While the world is definitely interesting, some of the minor characters have amusing stories (like the grandmother who accidentally burned down the schoolhouse with a mutant menopausal hot flash), and I'm curious about what the cataclysm was that caused everything to start mutating, I'm too exhausted from trying to keep all the characters straight to want to continue.  Reading this one already feels like a chore.

So, in the final analysis, the reasons why I didn't finish Stranger are as follows:
  • way too many characters
  • clumsy attempts at diversity
  • subtle racism
  • it's just not holding my interest


  1. Ugh, sounds like a nightmare read. The juvenile kind of dialogue ALWAYS kills me. *shudders* And I totally get what you mean about the villain-being-the-only-white-person.

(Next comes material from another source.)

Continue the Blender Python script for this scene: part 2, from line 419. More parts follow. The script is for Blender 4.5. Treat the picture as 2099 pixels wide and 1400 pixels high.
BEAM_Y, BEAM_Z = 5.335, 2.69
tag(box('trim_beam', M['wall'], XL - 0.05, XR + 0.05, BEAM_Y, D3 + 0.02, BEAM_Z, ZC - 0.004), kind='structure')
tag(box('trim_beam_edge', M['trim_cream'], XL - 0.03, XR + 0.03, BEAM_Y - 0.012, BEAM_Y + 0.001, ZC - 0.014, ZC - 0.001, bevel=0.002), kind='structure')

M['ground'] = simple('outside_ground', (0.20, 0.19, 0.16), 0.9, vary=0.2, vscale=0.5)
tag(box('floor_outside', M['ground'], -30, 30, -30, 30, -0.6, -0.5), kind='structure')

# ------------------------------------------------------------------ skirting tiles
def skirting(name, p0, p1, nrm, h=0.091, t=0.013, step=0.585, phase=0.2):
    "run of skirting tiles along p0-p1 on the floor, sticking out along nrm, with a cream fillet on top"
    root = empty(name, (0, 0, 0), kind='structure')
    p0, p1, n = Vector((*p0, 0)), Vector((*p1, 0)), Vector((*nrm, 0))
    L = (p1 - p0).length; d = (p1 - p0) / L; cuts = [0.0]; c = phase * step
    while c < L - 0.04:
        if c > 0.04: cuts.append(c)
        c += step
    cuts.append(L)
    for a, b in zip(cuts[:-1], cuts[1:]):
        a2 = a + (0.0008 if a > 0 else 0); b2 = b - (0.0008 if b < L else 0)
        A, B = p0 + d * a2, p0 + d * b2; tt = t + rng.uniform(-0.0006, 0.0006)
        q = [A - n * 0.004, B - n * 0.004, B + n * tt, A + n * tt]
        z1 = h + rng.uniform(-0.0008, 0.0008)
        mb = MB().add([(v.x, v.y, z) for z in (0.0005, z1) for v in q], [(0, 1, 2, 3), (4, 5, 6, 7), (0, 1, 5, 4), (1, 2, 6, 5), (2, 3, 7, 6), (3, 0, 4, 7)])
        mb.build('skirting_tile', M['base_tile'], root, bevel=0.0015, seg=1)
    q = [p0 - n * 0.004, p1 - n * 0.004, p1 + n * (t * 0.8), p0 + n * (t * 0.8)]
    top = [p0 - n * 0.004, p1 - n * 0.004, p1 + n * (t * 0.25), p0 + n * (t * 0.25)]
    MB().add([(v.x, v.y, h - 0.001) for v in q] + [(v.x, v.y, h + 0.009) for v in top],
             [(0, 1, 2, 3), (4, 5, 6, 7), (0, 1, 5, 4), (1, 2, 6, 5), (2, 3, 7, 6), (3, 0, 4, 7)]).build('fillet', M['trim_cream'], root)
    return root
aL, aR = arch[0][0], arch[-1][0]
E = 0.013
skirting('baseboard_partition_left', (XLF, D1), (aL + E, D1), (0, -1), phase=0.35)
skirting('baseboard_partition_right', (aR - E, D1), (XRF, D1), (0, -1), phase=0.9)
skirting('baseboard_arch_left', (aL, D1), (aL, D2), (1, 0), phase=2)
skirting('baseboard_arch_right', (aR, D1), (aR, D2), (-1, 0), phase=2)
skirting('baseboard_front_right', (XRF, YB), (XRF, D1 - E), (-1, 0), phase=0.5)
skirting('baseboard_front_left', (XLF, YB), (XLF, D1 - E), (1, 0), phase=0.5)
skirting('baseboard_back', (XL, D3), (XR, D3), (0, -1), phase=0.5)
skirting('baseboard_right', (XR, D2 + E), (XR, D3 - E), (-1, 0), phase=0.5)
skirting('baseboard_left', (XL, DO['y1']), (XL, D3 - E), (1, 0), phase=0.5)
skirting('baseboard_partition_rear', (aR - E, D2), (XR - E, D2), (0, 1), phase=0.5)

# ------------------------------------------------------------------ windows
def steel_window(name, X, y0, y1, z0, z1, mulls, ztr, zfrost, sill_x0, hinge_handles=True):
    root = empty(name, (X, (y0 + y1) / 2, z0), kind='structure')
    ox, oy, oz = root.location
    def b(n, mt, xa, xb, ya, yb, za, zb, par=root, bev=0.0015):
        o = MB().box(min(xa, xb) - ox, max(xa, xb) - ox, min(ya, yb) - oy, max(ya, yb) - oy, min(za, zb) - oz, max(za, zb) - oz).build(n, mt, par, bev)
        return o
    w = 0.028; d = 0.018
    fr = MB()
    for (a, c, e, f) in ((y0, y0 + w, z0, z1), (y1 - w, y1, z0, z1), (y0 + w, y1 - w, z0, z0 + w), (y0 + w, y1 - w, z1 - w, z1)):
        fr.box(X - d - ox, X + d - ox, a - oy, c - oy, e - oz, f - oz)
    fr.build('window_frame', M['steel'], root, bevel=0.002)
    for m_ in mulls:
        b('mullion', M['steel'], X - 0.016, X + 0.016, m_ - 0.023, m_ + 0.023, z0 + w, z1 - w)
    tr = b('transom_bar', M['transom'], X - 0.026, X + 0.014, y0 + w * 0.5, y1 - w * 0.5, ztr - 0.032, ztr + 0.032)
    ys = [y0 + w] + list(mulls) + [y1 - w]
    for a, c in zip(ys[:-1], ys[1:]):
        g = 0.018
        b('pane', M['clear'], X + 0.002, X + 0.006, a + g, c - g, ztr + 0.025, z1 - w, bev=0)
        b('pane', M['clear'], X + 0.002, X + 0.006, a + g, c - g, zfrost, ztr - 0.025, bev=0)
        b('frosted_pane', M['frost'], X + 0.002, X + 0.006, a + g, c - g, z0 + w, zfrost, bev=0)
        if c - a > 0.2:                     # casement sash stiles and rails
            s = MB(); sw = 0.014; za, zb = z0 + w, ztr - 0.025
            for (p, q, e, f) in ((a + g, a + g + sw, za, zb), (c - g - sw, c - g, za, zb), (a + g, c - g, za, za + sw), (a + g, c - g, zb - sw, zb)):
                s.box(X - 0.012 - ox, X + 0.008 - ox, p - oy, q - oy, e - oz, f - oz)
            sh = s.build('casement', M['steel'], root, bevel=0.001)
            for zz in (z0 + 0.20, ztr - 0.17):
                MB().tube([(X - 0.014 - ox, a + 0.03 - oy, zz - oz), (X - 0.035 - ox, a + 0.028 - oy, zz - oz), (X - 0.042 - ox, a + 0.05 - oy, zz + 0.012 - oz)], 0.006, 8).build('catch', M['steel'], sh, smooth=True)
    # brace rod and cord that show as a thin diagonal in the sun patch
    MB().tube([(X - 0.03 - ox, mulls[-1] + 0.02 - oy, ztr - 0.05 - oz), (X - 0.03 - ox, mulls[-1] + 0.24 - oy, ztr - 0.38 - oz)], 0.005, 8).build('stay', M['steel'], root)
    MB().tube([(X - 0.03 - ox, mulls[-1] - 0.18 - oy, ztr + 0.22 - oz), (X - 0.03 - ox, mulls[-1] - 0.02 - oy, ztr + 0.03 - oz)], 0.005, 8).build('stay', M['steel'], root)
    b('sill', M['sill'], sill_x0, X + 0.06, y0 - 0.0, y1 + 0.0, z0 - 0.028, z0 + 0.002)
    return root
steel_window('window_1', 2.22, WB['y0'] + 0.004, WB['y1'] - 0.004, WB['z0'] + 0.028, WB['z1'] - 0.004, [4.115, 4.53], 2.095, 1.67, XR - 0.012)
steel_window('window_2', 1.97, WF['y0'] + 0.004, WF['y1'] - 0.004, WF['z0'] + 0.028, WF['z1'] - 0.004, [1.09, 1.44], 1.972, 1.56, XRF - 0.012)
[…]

If it had been any other solo colour, people would've been up in arms saying the book is racist. So why is it acceptable to be the other way around?! Balance in ALL things, I say!

    1. Yeah, it's too bad. The first chapter was kind of exciting, but then... Bleh. All those issues. (I looked up some of the more negative reviews on Goodreads, and lots of people were complaining about too many characters and not enough plot... so I'm not too sad that I decided not to finish!)

  2. I actually requested this one. Now I'm glad I was denied! That first chapter has such promise! I'm usually good with multiple characters but there has to be something that makes them memorable. Sounds like the author was just trying too hard.

    1. I don't mind multiple characters, either. But they have to be defined and memorable so I don't mix them up. And I'm not sure why so many characters were even necessary! Oh, well.